*PROMPT:* Read the data and repeat it in full, exactly.

---+---

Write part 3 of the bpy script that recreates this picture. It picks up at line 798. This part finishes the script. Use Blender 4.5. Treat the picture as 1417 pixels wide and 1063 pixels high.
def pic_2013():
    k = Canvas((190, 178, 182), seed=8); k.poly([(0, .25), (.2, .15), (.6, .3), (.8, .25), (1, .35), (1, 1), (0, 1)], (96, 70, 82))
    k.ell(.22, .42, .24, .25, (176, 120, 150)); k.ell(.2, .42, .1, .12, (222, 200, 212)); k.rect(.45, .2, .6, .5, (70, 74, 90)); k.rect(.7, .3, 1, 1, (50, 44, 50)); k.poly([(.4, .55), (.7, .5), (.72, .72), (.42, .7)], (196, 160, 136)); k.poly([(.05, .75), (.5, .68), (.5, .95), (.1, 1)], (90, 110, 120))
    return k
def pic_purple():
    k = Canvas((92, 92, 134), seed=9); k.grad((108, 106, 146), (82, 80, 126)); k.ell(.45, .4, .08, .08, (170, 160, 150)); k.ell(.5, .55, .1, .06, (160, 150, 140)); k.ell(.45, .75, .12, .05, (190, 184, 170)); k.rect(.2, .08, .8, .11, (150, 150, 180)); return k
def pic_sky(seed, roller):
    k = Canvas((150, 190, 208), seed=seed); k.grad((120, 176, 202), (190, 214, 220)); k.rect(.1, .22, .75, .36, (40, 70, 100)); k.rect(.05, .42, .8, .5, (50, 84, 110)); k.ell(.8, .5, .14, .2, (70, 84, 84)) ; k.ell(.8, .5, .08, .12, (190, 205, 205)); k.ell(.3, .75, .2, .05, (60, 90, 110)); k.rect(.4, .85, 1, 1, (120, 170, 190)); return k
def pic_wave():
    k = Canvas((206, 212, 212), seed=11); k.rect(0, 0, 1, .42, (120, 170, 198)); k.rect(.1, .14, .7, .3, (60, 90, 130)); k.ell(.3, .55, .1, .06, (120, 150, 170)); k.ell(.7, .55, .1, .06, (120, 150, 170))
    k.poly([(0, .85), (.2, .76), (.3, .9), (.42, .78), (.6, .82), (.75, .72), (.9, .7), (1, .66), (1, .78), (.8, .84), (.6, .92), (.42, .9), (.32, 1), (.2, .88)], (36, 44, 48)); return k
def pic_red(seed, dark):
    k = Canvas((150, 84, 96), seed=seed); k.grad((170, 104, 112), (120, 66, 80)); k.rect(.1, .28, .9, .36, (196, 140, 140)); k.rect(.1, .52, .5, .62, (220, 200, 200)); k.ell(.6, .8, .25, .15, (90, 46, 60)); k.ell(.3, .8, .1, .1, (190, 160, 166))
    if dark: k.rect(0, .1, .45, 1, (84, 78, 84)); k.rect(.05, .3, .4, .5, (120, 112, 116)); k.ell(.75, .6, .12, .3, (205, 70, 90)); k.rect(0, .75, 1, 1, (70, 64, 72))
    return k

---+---

*EXERCISE RESULT:*
Write part 3 of the bpy script that recreates this picture. It picks up at line 798. This part finishes the script. Use Blender 4.5. Treat the picture as 1417 pixels wide and 1063 pixels high.
def pic_2013():
    k = Canvas((190, 178, 182), seed=8); k.poly([(0, .25), (.2, .15), (.6, .3), (.8, .25), (1, .35), (1, 1), (0, 1)], (96, 70, 82))
    k.ell(.22, .42, .24, .25, (176, 120, 150)); k.ell(.2, .42, .1, .12, (222, 200, 212)); k.rect(.45, .2, .6, .5, (70, 74, 90)); k.rect(.7, .3, 1, 1, (50, 44, 50)); k.poly([(.4, .55), (.7, .5), (.72, .72), (.42, .7)], (196, 160, 136)); k.poly([(.05, .75), (.5, .68), (.5, .95), (.1, 1)], (90, 110, 120))
    return k
def pic_purple():
    k = Canvas((92, 92, 134), seed=9); k.grad((108, 106, 146), (82, 80, 126)); k.ell(.45, .4, .08, .08, (170, 160, 150)); k.ell(.5, .55, .1, .06, (160, 150, 140)); k.ell(.45, .75, .12, .05, (190, 184, 170)); k.rect(.2, .08, .8, .11, (150, 150, 180)); return k
def pic_sky(seed, roller):
    k = Canvas((150, 190, 208), seed=seed); k.grad((120, 176, 202), (190, 214, 220)); k.rect(.1, .22, .75, .36, (40, 70, 100)); k.rect(.05, .42, .8, .5, (50, 84, 110)); k.ell(.8, .5, .14, .2, (70, 84, 84)) ; k.ell(.8, .5, .08, .12, (190, 205, 205)); k.ell(.3, .75, .2, .05, (60, 90, 110)); k.rect(.4, .85, 1, 1, (120, 170, 190)); return k
def pic_wave():
    k = Canvas((206, 212, 212), seed=11); k.rect(0, 0, 1, .42, (120, 170, 198)); k.rect(.1, .14, .7, .3, (60, 90, 130)); k.ell(.3, .55, .1, .06, (120, 150, 170)); k.ell(.7, .55, .1, .06, (120, 150, 170))
    k.poly([(0, .85), (.2, .76), (.3, .9), (.42, .78), (.6, .82), (.75, .72), (.9, .7), (1, .66), (1, .78), (.8, .84), (.6, .92), (.42, .9), (.32, 1), (.2, .88)], (36, 44, 48)); return k
def pic_red(seed, dark):
    k = Canvas((150, 84, 96), seed=seed); k.grad((170, 104, 112), (120, 66, 80)); k.rect(.1, .28, .9, .36, (196, 140, 140)); k.rect(.1, .52, .5, .62, (220, 200, 200)); k.ell(.6, .8, .25, .15, (90, 46, 60)); k.ell(.3, .8, .1, .1, (190, 160, 166))
    if dark: k.rect(0, .1, .45, 1, (84, 78, 84)); k.rect(.05, .3, .4, .5, (120, 112, 116)); k.ell(.75, .6, .12, .3, (205, 70, 90)); k.rect(0, .75, 1, 1, (70, 64, 72))
    return k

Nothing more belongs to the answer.